_Instructions to follow_
From the entries below, copy every line where the string "Take" appears.

_Exercise data_

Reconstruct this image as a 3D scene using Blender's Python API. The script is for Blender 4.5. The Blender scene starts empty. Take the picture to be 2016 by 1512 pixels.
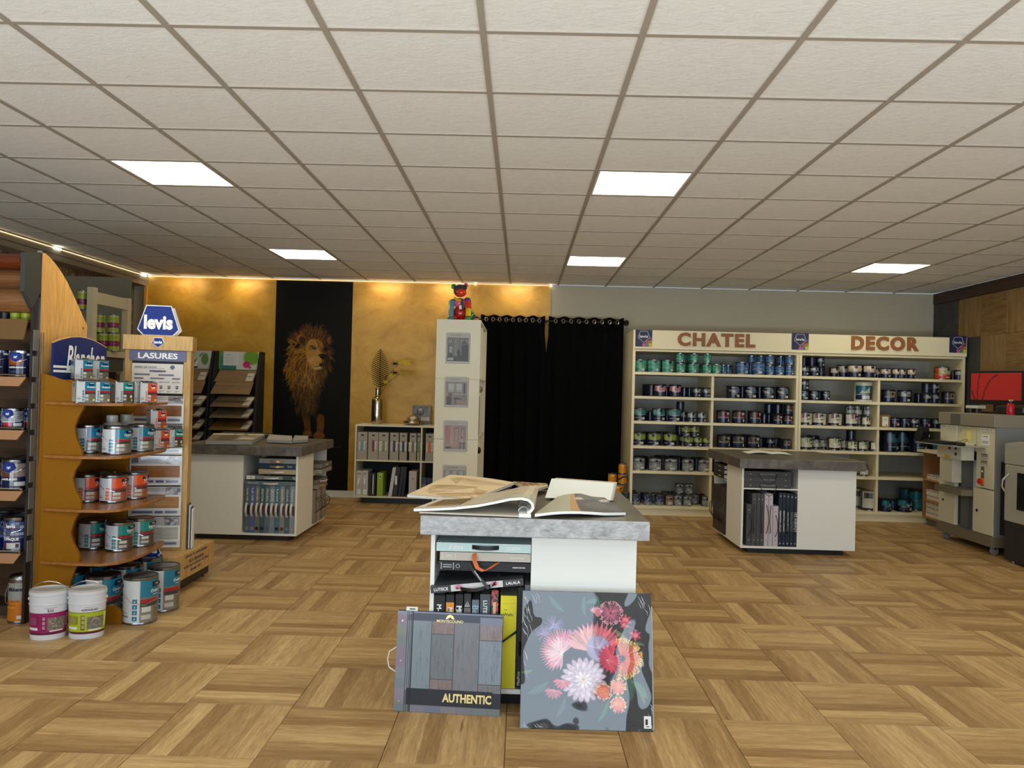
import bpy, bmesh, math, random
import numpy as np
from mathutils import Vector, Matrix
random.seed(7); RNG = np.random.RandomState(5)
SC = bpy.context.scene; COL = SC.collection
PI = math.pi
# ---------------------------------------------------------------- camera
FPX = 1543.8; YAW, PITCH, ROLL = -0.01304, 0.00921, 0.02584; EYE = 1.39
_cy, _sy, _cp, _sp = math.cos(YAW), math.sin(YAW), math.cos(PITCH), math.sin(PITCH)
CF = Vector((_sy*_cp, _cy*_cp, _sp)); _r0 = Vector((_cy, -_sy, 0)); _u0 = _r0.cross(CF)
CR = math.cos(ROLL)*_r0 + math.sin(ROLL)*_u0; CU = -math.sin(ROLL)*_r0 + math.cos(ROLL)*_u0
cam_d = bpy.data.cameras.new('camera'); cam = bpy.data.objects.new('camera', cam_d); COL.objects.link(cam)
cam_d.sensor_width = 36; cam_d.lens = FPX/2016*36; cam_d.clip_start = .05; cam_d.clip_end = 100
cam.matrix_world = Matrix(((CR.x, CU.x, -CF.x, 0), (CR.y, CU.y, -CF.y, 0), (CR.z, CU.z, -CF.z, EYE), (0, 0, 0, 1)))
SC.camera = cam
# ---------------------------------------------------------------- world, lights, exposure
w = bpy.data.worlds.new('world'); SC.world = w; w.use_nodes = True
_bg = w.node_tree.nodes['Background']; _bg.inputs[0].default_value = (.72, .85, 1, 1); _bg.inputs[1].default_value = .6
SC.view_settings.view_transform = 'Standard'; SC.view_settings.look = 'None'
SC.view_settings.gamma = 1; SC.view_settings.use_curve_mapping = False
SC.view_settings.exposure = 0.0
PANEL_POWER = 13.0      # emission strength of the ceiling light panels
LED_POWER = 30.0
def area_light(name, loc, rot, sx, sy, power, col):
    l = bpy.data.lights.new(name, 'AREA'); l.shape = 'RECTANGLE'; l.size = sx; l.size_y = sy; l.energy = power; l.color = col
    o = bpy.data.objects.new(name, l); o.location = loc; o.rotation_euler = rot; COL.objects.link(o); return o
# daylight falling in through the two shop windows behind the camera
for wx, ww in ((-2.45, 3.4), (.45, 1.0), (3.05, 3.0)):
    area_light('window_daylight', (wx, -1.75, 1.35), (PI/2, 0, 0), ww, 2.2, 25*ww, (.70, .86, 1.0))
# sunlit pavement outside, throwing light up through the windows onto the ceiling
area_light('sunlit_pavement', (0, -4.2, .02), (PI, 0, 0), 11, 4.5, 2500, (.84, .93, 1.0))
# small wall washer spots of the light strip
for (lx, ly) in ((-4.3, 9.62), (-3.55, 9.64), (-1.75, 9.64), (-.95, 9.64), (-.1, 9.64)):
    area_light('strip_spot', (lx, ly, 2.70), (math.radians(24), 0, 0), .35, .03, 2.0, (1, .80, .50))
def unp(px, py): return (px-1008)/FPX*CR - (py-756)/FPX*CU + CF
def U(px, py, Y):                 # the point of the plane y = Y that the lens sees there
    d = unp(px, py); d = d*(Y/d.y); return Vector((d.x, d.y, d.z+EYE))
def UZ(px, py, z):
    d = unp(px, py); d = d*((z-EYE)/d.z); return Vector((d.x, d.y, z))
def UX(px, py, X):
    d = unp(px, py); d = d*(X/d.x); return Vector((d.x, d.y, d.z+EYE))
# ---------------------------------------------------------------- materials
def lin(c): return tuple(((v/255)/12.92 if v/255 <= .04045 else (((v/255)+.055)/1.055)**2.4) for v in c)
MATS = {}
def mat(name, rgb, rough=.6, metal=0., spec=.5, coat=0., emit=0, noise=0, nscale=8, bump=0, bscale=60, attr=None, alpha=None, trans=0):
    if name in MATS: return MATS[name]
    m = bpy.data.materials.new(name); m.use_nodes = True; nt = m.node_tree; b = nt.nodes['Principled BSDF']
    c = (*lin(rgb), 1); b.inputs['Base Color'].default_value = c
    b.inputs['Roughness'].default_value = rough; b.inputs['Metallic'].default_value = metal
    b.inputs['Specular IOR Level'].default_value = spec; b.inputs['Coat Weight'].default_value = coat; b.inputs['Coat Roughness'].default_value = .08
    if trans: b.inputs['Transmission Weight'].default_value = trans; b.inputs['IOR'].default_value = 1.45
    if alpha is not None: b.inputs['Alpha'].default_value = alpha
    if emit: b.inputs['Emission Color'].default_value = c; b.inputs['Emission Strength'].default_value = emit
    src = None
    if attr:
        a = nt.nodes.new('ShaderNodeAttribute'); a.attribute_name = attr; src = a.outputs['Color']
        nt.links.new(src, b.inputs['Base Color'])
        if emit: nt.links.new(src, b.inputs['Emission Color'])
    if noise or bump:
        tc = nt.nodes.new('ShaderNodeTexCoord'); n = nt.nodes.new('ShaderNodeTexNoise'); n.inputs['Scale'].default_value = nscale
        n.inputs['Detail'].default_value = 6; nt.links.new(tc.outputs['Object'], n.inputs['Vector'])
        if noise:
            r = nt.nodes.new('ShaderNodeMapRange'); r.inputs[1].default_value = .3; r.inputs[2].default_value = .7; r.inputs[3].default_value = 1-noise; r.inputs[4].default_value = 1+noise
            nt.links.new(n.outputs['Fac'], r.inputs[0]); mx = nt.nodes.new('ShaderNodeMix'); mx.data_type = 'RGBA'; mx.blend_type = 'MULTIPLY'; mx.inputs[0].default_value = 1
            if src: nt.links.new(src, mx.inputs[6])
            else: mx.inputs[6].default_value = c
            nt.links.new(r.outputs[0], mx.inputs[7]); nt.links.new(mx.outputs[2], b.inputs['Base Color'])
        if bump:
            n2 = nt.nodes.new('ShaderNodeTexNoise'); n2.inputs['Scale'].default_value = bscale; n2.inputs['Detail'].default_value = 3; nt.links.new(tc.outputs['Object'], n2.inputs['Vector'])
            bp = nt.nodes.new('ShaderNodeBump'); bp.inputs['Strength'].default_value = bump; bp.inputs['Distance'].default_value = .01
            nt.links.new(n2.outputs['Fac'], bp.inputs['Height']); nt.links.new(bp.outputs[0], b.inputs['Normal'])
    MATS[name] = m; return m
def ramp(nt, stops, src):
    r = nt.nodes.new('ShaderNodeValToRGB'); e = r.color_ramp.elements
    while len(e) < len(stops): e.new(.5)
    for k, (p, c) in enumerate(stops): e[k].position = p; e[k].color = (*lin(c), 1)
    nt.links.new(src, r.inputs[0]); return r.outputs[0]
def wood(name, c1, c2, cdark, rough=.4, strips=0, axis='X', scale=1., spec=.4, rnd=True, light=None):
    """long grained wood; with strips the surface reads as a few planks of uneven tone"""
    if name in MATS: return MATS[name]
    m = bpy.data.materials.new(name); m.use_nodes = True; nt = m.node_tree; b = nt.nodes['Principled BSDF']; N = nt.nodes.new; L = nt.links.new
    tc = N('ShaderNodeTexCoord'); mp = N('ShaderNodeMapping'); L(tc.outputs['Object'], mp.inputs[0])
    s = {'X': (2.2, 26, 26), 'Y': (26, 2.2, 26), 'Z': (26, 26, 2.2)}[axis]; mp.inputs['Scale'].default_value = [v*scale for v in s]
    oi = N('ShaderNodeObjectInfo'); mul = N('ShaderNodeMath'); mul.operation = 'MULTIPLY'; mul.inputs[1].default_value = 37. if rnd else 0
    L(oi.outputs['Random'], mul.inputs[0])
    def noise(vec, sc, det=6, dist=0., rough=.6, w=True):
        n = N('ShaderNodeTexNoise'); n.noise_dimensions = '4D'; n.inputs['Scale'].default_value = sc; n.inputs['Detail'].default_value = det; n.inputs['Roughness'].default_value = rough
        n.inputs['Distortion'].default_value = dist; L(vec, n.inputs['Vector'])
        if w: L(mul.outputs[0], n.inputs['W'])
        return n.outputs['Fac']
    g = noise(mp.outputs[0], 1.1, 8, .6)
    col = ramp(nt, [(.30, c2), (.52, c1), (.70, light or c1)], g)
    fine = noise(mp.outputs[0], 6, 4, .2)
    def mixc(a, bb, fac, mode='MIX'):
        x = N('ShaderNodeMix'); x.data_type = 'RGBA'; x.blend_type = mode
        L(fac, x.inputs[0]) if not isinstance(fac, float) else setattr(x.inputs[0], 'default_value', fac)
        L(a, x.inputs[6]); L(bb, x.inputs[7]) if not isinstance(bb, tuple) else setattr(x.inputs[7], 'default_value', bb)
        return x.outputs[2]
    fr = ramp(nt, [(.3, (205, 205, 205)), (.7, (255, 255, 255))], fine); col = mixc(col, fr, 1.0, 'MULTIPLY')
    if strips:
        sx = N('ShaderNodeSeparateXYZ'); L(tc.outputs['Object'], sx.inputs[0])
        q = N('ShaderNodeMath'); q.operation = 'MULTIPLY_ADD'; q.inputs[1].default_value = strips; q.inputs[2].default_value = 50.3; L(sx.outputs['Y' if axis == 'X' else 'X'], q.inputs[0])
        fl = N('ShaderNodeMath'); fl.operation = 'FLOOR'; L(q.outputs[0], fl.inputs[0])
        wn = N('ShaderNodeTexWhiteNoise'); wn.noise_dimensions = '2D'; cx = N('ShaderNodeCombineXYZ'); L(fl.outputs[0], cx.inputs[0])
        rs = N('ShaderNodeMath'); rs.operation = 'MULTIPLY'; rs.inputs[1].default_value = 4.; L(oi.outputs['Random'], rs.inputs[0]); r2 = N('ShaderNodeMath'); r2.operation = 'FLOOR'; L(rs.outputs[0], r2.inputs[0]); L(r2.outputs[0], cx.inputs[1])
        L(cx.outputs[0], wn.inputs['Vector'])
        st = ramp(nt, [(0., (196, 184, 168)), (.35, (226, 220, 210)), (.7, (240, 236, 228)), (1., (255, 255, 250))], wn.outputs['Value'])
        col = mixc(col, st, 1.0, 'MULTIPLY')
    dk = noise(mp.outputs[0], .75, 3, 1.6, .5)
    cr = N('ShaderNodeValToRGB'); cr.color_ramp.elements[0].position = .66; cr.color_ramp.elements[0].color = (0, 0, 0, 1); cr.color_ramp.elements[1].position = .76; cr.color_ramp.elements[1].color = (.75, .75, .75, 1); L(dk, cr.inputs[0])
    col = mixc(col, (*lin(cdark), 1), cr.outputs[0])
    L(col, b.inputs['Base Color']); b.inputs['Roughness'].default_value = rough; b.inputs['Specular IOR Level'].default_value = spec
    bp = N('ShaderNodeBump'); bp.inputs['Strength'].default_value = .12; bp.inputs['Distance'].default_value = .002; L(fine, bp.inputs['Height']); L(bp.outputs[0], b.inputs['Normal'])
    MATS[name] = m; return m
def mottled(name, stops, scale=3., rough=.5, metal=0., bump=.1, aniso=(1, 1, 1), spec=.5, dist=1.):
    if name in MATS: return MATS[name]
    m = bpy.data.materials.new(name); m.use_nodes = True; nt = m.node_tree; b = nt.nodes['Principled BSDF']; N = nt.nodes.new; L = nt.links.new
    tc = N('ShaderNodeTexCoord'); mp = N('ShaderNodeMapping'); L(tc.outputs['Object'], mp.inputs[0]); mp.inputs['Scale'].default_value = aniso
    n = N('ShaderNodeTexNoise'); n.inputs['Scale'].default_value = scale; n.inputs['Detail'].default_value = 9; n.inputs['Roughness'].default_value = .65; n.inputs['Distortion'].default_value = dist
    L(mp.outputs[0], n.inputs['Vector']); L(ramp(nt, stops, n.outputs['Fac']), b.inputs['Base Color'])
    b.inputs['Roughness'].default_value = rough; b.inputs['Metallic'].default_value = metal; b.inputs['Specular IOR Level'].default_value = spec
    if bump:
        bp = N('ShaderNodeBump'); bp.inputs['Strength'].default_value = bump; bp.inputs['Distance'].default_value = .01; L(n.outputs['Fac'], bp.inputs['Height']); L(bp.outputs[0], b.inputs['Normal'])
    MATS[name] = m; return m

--

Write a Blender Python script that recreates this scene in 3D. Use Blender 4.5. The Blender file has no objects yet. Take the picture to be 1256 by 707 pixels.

_Exercise answer_
Reconstruct this image as a 3D scene using Blender's Python API. The script is for Blender 4.5. The Blender scene starts empty. Take the picture to be 2016 by 1512 pixels.
Write a Blender Python script that recreates this scene in 3D. Use Blender 4.5. The Blender file has no objects yet. Take the picture to be 1256 by 707 pixels.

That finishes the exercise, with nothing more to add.